Picasso est aussi évoqué sur l’un des murs de son bureau, sis à Sacré-Cœur 1. Evoqué, Picasso, dans Mandela, dans une « toile » montrant Nelson avec une face multiple qui témoigne de l’influence de Pablo. Peindre à l’écran d’ordinateur : pari réussi. Esquisser du Pablo Picasso sur écran : pari réussi. Donner l’impression de pierre sculptée : l’obsession du moment, et qui s’exprime sur la face multiple du leader sud-africain. Il fut aussi dans l’histoire un certain De Vinci qui avait l’obsession de la superposition de couches de peinture, technique qui rend si particulière la Joconde. Une autre toile, sur l’un des murs du bureau de Maam, fait penser à cette technique. Maam fait dans le sfumato. L’enfant est lui assis. Devant lui, d’autres toiles nées du Paintisme.
A sa gauche, une bibliothèque. Maam parle, et puis, l’enfant jaillit. Il bondit, sort de sa bibliothèque un livre, un chantier de livre. Des faces d’architectes, le long des pages.
Des façades de bâtiments, le long des pages.
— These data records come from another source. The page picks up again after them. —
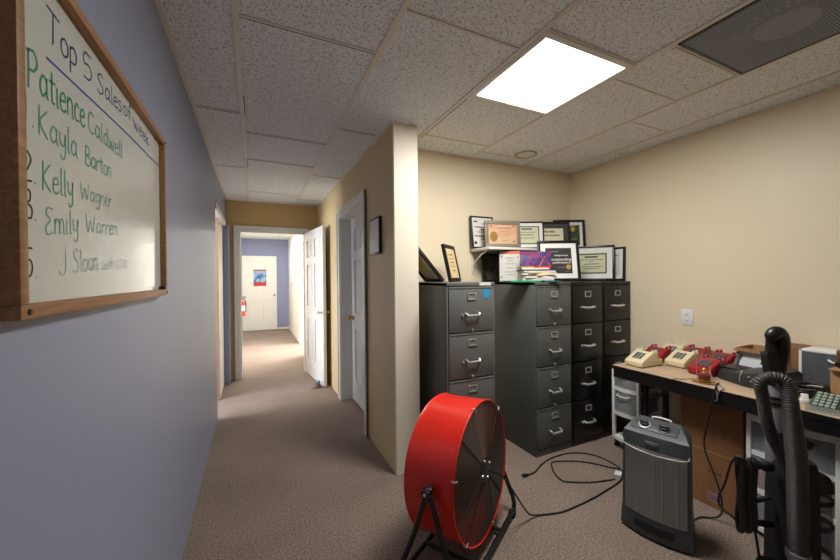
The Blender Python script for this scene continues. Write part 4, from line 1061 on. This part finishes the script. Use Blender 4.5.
bx(bm, -a + .004, -a + .03, -b + .01, b - .01, TZ - .082, TZ - .022); bx(bm, a - .03, a - .004, -b + .01, b - .01, TZ - .082, TZ - .022)
bx(bm, -a + .03, a - .03, b - .03, b - .01, TZ - .075, TZ - .022); bx(bm, -a + .03, a - .03, -b + .01, -b + .03, TZ - .075, TZ - .022)
obj('apron', bm, M['black'], tb, 'black metal apron')
for ly in (1.495 - cy, 0.0 - cy):
    for lx in (2.405 - cx, 2.635 - cx):
        bm = NB(); bx(bm, lx - .014, lx + .014, ly - .014, ly + .014, 0, TZ - .024, .003); bx(bm, lx - .018, lx + .018, ly - .018, ly + .018, 0, .02, .003)
        obj('leg', bm, M['black'], tb)
    bm = NB(); bx(bm, 2.405 - cx, 2.635 - cx, ly - .010, ly + .010, .14, .165, .003); bx(bm, 2.405 - cx, 2.635 - cx, ly - .010, ly + .010, .62, .645, .003); obj('crossbar', bm, M['black'], tb)
    s = -1 if ly > 0 else 1
    bm = NB(); tube(bm, [(2.42 - cx, ly, .50), (2.42 - cx, ly + s * .24, TZ - .03)], .010, 8); obj('brace', bm, M['black'], tb)

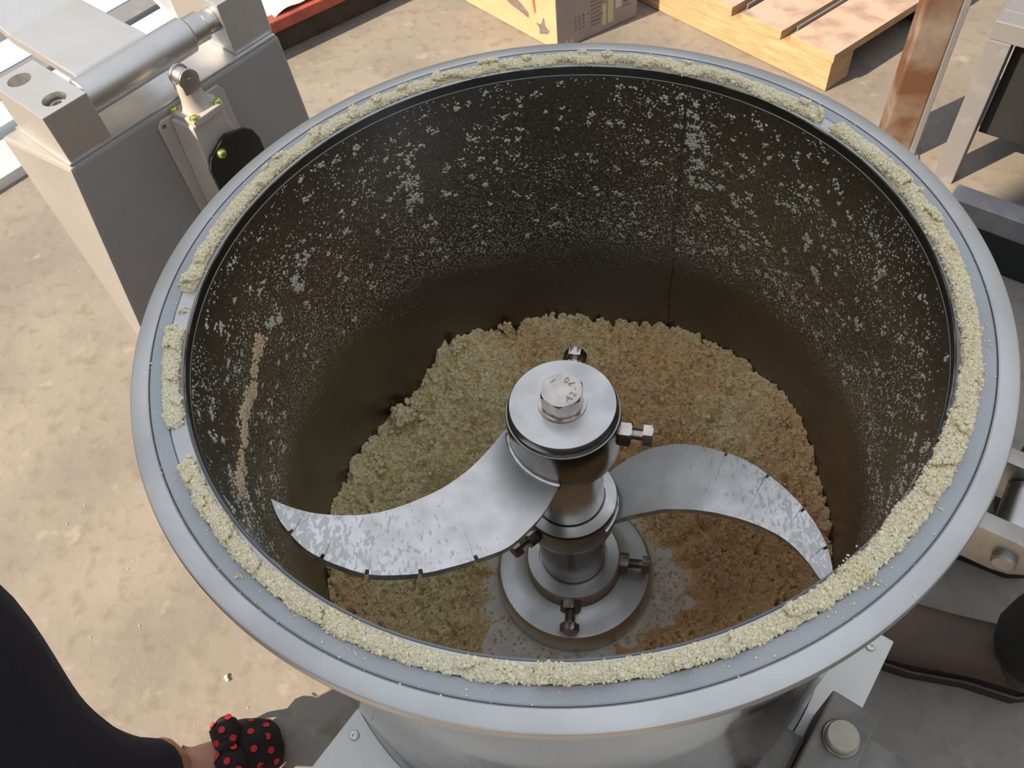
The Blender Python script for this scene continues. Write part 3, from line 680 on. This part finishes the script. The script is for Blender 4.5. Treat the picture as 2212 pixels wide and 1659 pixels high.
# ============================================================ bed under the bowl
e1 = V(math.cos(math.radians(52.5)), math.sin(math.radians(52.5)), 0); e2 = V(e1[1], -e1[0], 0)
bed = thing('machine_bed', (0, -.1, 0), 'beige sheet metal machine bed the bowl stands on', 'machine base')
b = MB(); b.box((0, 0, 0), (e1, e2, Z), (-.52, -.129, .334), (.150, .371, .3455)); obj('deck_plate', b, DECK, bed, bevel=.0015)
b = MB(); b.box((0, 0, 0), (e1, e2, Z), (-.50, -.105, 0), (.125, .345, .3338)); obj('bed_body', b, MACH, bed, bevel=.003)
def deck_screw(x, y, zt=.3455, parent=bed, mt=STEEL, r=.0062):
    m = MB(); m.lathe([(0, zt-.002), (r, zt-.002), (r, zt+.001), (r*.85, zt+.003), (r*.35, zt+.0033), (r*.33, zt+.001), (0, zt+.001)], 20, (x, y, 0)); return obj('cap_screw', m, mt, parent, smooth=.6)
p_ = e1*.128+e2*.350; deck_screw(p_[0], p_[1])
p_ = e1*-.32+e2*-.11; deck_screw(p_[0], p_[1])
# trunnion block with big bolt and flat bar
tr = thing('tilt_bracket', (.262, -.232, .3455), 'dark grey steel bracket with a large round-headed bolt beside the bowl base', 'bracket')
tz = .3457
b = MB(); b.box((.264, -.238, tz), (e1, e2, Z), (-.060, -.026, 0), (.045, .026, .100)); obj('bracket_block', b, BRK, tr, bevel=.003)
b = MB(); b.box((.264, -.238, tz), (e1, e2, Z), (-.075, -.062, 0), (-.008, -.0262, .070)); obj('clamp_jaw', b, BRK, tr, bevel=.006)
b = MB(); b.cyl((.2655, -.2370, tz+.1002), Z, .0195, .004, 32, .001); ws = obj('washer', b, BOLT_D, tr, smooth=.6)
b = MB(); b.lathe([(0, 0), (.0165, 0), (.0170, .002), (.0168, .0085), (.0155, .010), (0, .0102)], 32, (.2655, -.2370, tz+.1042)); obj('round_bolt', b, RBOLT, tr, smooth=.7)
b = MB(); b.cyl(V(.264, -.238, tz+.040)-e2*.0262-e1*.042, -e2, .018, .055, 28, .002); obj('pivot_shaft', b, STEEL, tr, smooth=.6)
b = MB(); b.box((.264, -.238, tz), (e1, e2, Z), (-.020, .0265, .060), (.030, .34, .072)); obj('flat_bar', b, BRK, tr, bevel=.002)

# ============================================================ machine column at the left
MA = math.radians(48.5); ma = V(math.cos(MA), math.sin(MA), 0); mb_ = V(-ma[1], ma[0], 0); mo = V(-.609, .424, 0)
AX = (ma, mb_, Z)
def ML(a, b, z): return mo + ma*a + mb_*b + V(0, 0, z)
mach = thing('machine_column', tuple(ML(.17, .07, 0)), 'grey painted hinge column with polished shaft and open lid arm, left of the bowl', 'machine')
b = MB(); b.hexa([ML(-.115, 0, 0), ML(.385, 0, 0), ML(.375, .146, 0), ML(-.03, .146, 0), ML(0, 0, .748), ML(.355, 0, .748), ML(.352, .146, .748), ML(-.019, .146, .748)])
obj('column_body', b, MACH, mach, bevel=.005)
b = MB(); b.box(mo, AX, (.003, .003, .7482), (.352, .143, .752)); obj('top_plate', b, BLOCKM, mach, bevel=.001)
b = MB(); b.box(mo, AX, (.006, .004, .7522), (.070, .136, .820)); bl = obj('bearing_block', b, BLOCKM, mach, bevel=.0015)
cut(bl, [MB().cyl(ML(.038, .0285, .792), Z, .0155, .05, 40), MB().cyl(ML(.034, .108, .79), Z, .0155, .05, 40)])
b = MB(); b.lathe([(0, .7925), (.0105, .7925), (.0105, .8115), (.0098, .8125), (.0056, .8125), (.0054, .803), (0, .803)], 32, tuple(ML(.038, .0285, 0))); obj('socket_screw', b, STEEL, mach, smooth=.6)
b = MB(); b.box(mo, AX, (.285, .010, .7522), (.354, .140, .826)); obj('bearing_block', b, BLOCKM, mach, bevel=.0015)
b = MB(); b.cyl(ML(.0705, .036, .7985), ma, .0245, .170, 64, .002); obj('hinge_sleeve', b, STEEL_F, mach, smooth=.6)
b = MB(); b.cyl(ML(.2407, .036, .7985), ma, .0205, .026, 48, .002); b.cyl(ML(.2665, .036, .7985), ma, .0165, .018, 48); obj('hinge_shaft', b, STEEL, mach, smooth=.6)
# lid arm: plate that bends up
b = MB(); pr = [(.036, .8105), (.215, .8105), (.520, .925), (.515, .940), (.212, .8245), (.045, .8245)]
b.prism(pr, .080, .190, mo, (mb_, Z, ma)); obj('lid_arm', b, BLOCKM, mach, smooth=.2, bevel=.0015)

# limit switch on the front face of the column
lsw = thing('limit_switch', tuple(ML(.185, -.002, .58)), 'roller limit switch with black cover screwed to the grey column', 'switch')
b = MB(); pl = [(.128, .52), (.240, .52), (.240, .728), (.234, .738), (.135, .738), (.128, .731)]
b.prism(pl, -.0045, -.0005, mo, (ma, Z, mb_)); o = obj('mounting_plate', b, SWITCH, lsw, bevel=.001)
cut(o, [MB().cyl(ML(.1365, .01, .729), -mb_, .0036, .03, 16)])
b = MB(); b.hexa([ML(.137, -.0047, .53), ML(.236, -.0047, .53), ML(.222, -.0047, .735), ML(.148, -.0047, .735), ML(.143, -.050, .53), ML(.232, -.050, .53), ML(.208, -.046, .732), ML(.156, -.046, .732)]); obj('switch_body', b, SWITCH, lsw, bevel=.004)
b = MB(); pl = [(.148, .53), (.148, .668), (.156, .684), (.184, .700), (.192, .7025), (.222, .694), (.232, .685), (.238, .668), (.238, .53)]
b.prism(pl, -.0565, -.0502, mo, (ma, Z, mb_)); obj('cover_plate', b, BLACKP, lsw, smooth=.3, bevel=.0012)
b = MB(); b.hexa([ML(.154, .002, .7322), ML(.158, -.0515, .7322), ML(.210, -.0495, .7322), ML(.212, .004, .7322), ML(.154, .002, .742), ML(.158, -.0515, .742), ML(.210, -.0495, .742), ML(.212, .004, .742)])
obj('head_flange', b, SWITCH, lsw, bevel=.0018)
b = MB()
def rr(cx, cy, hx, hy): return [ML(cx+hx*math.cos(t)*(1 if abs(math.cos(t)) < .9 else 1), cy+hy*math.sin(t), 0) for t in np.linspace(0, 2*PI, 17)[:-1]]
rings = [(.7422, .021, .019), (.748, .0185, .0165), (.758, .0165, .014), (.772, .0155, .0125), (.778, .0145, .0120)]
v = []
for z, hx, hy in rings: v += [p + V(0, 0, z) for p in rr(.184, -.024, hx, hy)]
f = [tuple(range(16))[::-1], tuple(range(64, 80))] + [(q*16+i, q*16+(i+1) % 16, (q+1)*16+(i+1) % 16, (q+1)*16+i) for q in range(4) for i in range(16)]
b.add(v, f); obj('actuator_head', b, SWITCH, lsw, smooth=.8)
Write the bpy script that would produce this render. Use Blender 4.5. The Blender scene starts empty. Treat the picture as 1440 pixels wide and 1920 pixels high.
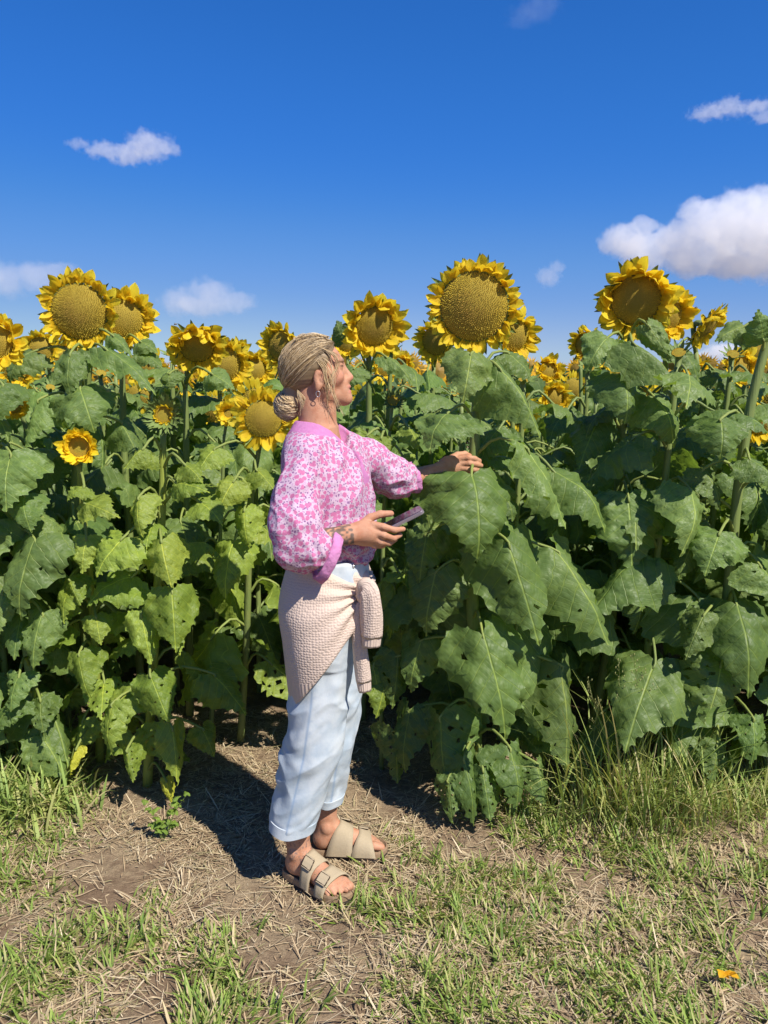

Faces et façades sont dessinées avec cette « conceptualisation qui remet en cause la façon de peindre qui est traditionnelle ». Et qui sait, de même que le Bauhaus, le Bakku pourrait avoir son manifeste, à l’occurrence, avec cette compilation que l’enfant-maam montre avec enthousiasme.
« Référence architecturale », l’expression lui tient à cœur ! Surtout, ce qu’elle incarne. Sandaga, la Direction de l’architecture et de l’urbanisme, ailleurs et ailleurs, on ne peut pas démolir à tout va ! On ne peut pas, selon Malick, toucher à ce point à l’âme de l’arène où le Bakku architectural doit se faire.
Parlant d’âme, toujours : M. Mbow est contre l’idée d’une architecture qui reproduit le même à l’infini. Même si on a « uniformisé l’architecture pour la rendre commerciale », selon M.M., « c’est aux architectes de refuser ».
Qu’il soit sur Paint ou sur des croquis de bâtiments, Malick Mbow fixe toujours l’horizon de l’art. Il fixe toujours l’horizon de l’esthétisme, qu’il définit comme « l’art de raffiner les choses pour en faire un objet exceptionnel ».
Et il y a là l’influence de l’école. Paris La Villette a-t-il fait, une école flexible, dit-il. Et, dit-il, où on combinait art et architecture.